Town of Chemung – Intermunicipal Consolidation Agreement (Chemung County) Town of Chemung (Chemung) officials did not adequately monitor the Chemung and Town of Ashland (Ashland) Intermunicipal Consolidation Agreement’s highway service labor costs. Officials did not establish procedures to evaluate labor costs by town. For example, timecard information was not used to monitor labor costs for services provided to Ashland and highway employees’ timecards did not always identify their work location needed to allocate costs. As a result, labor costs were not equitable, and Chemung could have incurred approximately $23,000 in additional costs to provide services to Ashland.

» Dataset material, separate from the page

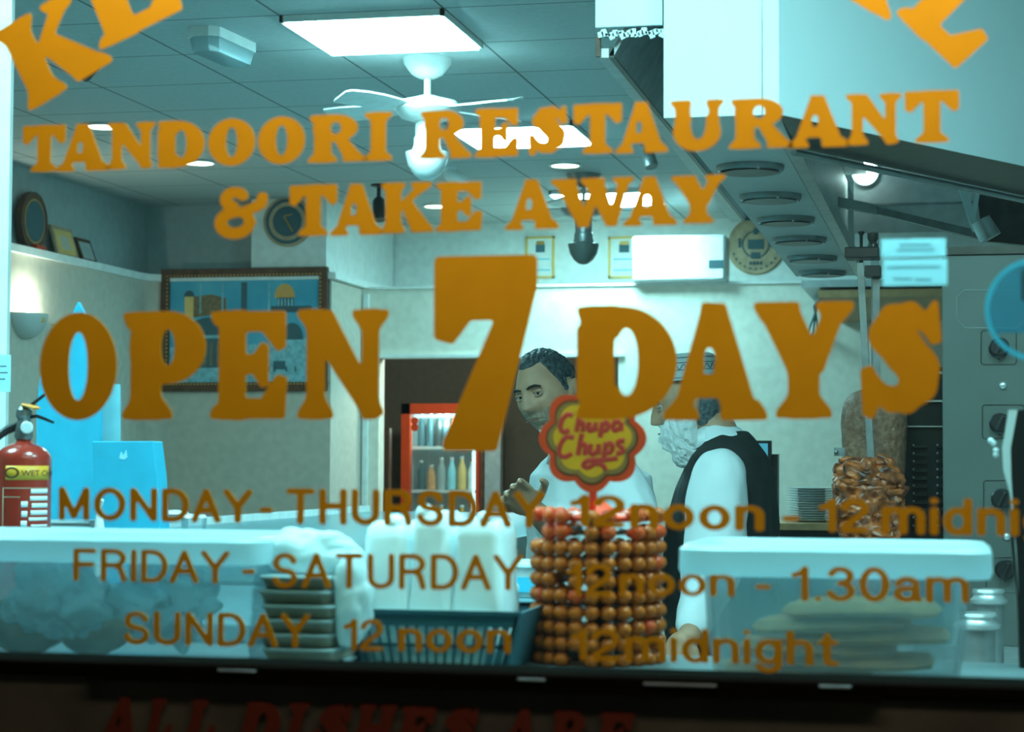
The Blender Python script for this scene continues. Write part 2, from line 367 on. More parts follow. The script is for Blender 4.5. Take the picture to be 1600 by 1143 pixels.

City of Long Beach – Budget Review (Nassau County) The significant revenue and expenditure projections in the 2023-24 proposed budget are reasonable. However, City officials only partially implemented the recommendations provided in the prior year’s budget review letter. In addition, the city’s proposed budget includes a tax levy of $59.9 million, which is $5.5 million above the legal limit and the city council has adopted a local law authorizing an override of the tax levy limit.
North Amityville Fire Company, Inc. – Cash Disbursements (Suffolk County) The board did not ensure that all cash disbursements were for appropriate company purposes or supported. Of the $3.6 million in disbursements made during the two-year audit period, auditors found disbursements totaling $585,792 were for inappropriate purchases. Examples included: $106,542 in unsupported cash disbursements made to six board members and the chief; $44,820 for domestic flights and lodging in, among other places, Dallas, Indianapolis, Las Vegas, and Nashville; $32,093 for service and maintenance to vehicles the company did not own or could not provide support for; $11,258 for Christmas gifts that included, but were not limited to, gift cards, clothing, drones and video games. The disbursements also included $10,853 for one board member’s Alaskan cruise vacation and the chief’s vacation to a clothing-optional resort in Jamaica with his spouse. Other items included: $7,239 for alcohol; $5,121 for 14-karat gold and diamond rings for the chief and his spouse; $2,728 for optical services; and $1,998 for professional basketball tickets.